The threat to dismantle the Palestinian Authority is entirely consistent with the latest tactic adopted.  By declaring that the Palestinian Authority as an "occupied government", the Palestinians can annul the Oslo Accords.  This would effectively return the rule over the Palestinians in the West Bank to the responsibility of the Israeli government.  Such a move would open a whole new opportunity for the Palestinians to bring their resistance directly to the Israeli government, and to present Israel as a pariah state in the international community.

By building a powerful military machine to defend her existence, Israel has created an unfavourable situation for herself in the international community.  The international community prefers to favour the underdog, and Israel's formidable army means that she is not regarded as such by the international community.  The balance of sympathy has shifted to the Palestinians, in spite of the acts of terror carried out by them, and in spite of the clear links that the leadership has to these acts of terror.  The idea of creating further embarrassment and discomfort for Israel, by forcing the Israeli government to rule directly over the Palestinians in the West Bank, is likely to enhance the situation enjoyed by the Palestinians in the international community.
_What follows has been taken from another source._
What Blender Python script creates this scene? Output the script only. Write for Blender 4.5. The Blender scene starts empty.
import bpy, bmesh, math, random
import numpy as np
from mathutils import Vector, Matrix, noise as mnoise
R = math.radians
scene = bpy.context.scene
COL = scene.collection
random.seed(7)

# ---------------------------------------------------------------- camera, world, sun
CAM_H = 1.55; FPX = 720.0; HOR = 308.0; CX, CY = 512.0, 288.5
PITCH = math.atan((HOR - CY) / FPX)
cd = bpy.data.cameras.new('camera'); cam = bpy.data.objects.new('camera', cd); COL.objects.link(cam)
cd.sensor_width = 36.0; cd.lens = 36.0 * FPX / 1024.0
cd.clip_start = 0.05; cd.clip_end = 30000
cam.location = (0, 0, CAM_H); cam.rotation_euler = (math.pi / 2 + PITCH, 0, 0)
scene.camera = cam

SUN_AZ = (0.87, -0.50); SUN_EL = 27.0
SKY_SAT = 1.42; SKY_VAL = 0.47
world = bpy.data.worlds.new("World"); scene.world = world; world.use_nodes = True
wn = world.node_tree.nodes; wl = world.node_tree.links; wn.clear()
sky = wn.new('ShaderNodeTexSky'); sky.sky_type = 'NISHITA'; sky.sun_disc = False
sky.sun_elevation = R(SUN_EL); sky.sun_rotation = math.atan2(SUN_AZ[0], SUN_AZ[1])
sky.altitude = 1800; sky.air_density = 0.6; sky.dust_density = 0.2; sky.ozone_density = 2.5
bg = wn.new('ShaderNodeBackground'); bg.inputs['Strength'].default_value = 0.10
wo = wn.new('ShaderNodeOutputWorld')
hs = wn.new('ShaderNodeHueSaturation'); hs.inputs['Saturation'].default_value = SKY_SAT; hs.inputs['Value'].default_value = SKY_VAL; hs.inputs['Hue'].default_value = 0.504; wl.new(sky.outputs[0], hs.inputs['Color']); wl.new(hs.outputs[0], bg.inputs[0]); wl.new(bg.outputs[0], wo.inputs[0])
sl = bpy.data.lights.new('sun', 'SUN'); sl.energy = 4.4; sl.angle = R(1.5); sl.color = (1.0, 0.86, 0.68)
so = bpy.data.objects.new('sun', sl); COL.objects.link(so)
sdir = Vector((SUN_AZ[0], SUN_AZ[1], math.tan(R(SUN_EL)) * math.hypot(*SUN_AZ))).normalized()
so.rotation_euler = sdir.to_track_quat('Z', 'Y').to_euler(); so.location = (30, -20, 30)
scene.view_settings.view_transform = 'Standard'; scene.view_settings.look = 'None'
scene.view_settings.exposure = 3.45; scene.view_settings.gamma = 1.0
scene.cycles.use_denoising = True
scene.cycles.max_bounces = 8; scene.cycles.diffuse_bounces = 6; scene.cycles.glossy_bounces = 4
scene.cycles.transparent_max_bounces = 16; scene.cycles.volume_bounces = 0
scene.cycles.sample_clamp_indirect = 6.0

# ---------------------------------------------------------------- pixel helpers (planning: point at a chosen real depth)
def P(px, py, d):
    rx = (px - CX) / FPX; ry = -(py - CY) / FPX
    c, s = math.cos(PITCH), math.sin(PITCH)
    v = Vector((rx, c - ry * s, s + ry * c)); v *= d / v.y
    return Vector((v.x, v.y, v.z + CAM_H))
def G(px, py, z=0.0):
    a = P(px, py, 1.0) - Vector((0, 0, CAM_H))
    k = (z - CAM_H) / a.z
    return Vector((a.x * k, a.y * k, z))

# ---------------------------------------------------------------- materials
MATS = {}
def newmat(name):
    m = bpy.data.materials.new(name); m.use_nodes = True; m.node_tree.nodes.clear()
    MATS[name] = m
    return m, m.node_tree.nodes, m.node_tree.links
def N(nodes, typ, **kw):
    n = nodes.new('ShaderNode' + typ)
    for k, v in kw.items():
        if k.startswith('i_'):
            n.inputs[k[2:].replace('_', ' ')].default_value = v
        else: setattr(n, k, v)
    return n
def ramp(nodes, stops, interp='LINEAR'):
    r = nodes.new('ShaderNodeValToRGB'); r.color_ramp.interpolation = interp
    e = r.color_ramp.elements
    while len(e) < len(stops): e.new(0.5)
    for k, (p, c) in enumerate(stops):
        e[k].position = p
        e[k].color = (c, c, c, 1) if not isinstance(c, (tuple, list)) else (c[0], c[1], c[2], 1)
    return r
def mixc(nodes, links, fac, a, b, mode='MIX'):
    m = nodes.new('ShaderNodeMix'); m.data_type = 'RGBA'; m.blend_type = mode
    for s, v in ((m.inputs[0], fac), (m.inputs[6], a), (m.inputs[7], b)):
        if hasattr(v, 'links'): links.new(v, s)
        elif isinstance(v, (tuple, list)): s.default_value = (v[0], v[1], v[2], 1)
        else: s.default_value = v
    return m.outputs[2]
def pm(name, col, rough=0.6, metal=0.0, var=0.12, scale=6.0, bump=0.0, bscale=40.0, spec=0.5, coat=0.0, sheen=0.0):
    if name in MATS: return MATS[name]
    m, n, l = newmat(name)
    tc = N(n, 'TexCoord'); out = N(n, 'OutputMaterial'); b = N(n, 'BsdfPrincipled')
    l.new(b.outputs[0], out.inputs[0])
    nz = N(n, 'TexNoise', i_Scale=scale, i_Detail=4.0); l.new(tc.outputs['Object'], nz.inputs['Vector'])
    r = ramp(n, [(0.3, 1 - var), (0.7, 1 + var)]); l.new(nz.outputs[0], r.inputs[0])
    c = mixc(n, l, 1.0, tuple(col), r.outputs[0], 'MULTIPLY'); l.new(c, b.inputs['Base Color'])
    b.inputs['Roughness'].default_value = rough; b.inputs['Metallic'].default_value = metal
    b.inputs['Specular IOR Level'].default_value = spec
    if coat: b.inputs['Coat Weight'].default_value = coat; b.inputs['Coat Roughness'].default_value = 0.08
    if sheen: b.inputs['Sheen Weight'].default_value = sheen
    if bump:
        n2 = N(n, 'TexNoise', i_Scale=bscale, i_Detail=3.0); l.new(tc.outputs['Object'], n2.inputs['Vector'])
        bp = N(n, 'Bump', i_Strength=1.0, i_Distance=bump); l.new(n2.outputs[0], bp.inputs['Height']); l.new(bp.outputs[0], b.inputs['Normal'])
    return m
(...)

It is unfortunate that the Palestinians have worked harder to discredit Israel than they have to build their own nation and state.  If they had devoted as much time and energy to positive efforts of building a state as they had to destroying Israel it is highly unlikely that they would be considering the possibility of returning rule to Israel at this time.  While some may regard this tactic as being somewhat inconsistent and confused, what they are trying to achieve seems quite clear to me.